Sunday 7 June 2015




I am attending a convention of distinguished atheists and agnostics. Some call themselves "secularists" or "sceptics", believing with Lawrence Krauss, one of the headliners here, that the term "atheist" has become uncomfortable to many people in the progressive, science-minded West. I can't sleep. I have not been this frightened since I was 13. Back then, in the middle of the scariest weeks of the Cold War, with no warning of any kind, the air raid siren on top of my junior high school in Edmonton started to wail. 

An air raid siren is very loud. Jet-plane-taking-off loud. In my classroom, we sat and stared at each other. No one seemed to grasp what this might mean. Mr. Chalmers, my teacher, called down to the office on the intercom and asked what was going on. "Mrs. Game," (that was the head secretary), "Is this a drill or what?" Her reply was terse. "We'll let you know. Please wait for instructions. Don't tie up the intercom." We sat and stared, Mr. Chalmers and all of us.


After about ten minutes, the siren just suddenly stopped. We never got any explanation. No one from the school or the surrounding area mentioned the incident again.  

Or let me put this in another metaphor. After the Titanic hit the iceberg, she took a bit over two hours to sink. For the first hour, the men in the boiler rooms were hard at work drawing the ship's fires. That mean's getting out all of the burning coal, dousing it, and then cooling down the boilers. Mr. Andrews had ordered this because he knew the ship was going to sink. Coal-fired boilers explode when hit by icy seawater. But the lads in the boiler rooms didn't know what he was up to. They had some water seeping in, but they did their duties and worked hard. Their pumps were humming efficiently, and they got the fires drawn. Unfortunately, on the Titanic, the watertight bulkheads did not extend up to the main deck. She was taking on water and settling steadily minute by minute. The ship settled a little more, changed her angle, and a wall of seawater a meter high came pouring over the bulkhead at the front of the middle boiler room. The lads had done their jobs. Suddenly, it was every man for himself. In a few more minutes, the ship sank. Over 1500 people died. Only 705 survived. Probably only Mr. Andrews knew what was coming right up until the ship went down.   

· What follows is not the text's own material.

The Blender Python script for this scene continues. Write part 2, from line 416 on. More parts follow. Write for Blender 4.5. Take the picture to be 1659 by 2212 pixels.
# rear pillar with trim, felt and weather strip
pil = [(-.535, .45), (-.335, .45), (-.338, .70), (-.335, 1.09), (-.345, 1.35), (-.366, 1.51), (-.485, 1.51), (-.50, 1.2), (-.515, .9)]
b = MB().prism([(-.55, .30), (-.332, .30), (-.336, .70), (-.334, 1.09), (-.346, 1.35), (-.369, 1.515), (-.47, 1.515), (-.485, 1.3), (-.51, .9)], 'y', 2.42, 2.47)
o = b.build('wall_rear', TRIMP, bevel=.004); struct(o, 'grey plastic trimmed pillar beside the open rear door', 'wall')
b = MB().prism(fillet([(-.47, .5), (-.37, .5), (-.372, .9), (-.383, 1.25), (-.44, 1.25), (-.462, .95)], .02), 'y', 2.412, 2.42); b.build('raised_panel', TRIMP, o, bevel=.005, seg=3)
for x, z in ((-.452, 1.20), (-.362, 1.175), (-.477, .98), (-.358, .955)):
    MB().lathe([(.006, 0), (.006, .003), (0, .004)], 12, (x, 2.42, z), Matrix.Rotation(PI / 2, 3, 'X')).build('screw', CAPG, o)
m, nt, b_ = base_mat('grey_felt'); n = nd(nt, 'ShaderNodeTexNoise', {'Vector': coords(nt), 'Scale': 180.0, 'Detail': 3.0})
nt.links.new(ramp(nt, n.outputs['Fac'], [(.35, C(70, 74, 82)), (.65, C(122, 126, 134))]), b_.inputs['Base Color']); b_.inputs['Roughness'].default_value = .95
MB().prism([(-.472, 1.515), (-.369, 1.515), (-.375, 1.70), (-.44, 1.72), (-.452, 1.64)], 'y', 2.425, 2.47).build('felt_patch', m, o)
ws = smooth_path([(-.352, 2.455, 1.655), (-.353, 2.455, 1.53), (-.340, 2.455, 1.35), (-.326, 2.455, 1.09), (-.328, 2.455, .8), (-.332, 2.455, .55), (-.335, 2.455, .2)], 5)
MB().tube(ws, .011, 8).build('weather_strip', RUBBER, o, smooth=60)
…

In the main conference room here last night, I felt a kind of complacency that I can only characterize using these two metaphors. No one knows what to do. I have put to three of the main guests and some of my fellow attendees questions about whether there are any grounds in material reality for a moral code. I'm getting back blank stares. Science, the study of material reality, remember, is what these people live by. These are the clear-eyed, objective thinkers of our times. Some of the best that we have in the world. They have no answers. They aren't even aware of the question. They are doing the rote familiar, relying on the moral sense and the habits that were programmed into them when they were children. 

Not good enough, my gentle readers. I have said so many times in these pages. 


Richard Dawkins, Lawrence Krauss, Jerry Coyne ...are sitting in front of a room full of admirers and talking at length, earnestly, about multiple-worlds models in quantum theory. 

They're nice people, the speakers and attendees here. But they're staring. 


It's a little after 3 a.m. In my dimly lit hotel room, I'm staring. 

Down below in this ship of state, millions of decent people are just doing their duties.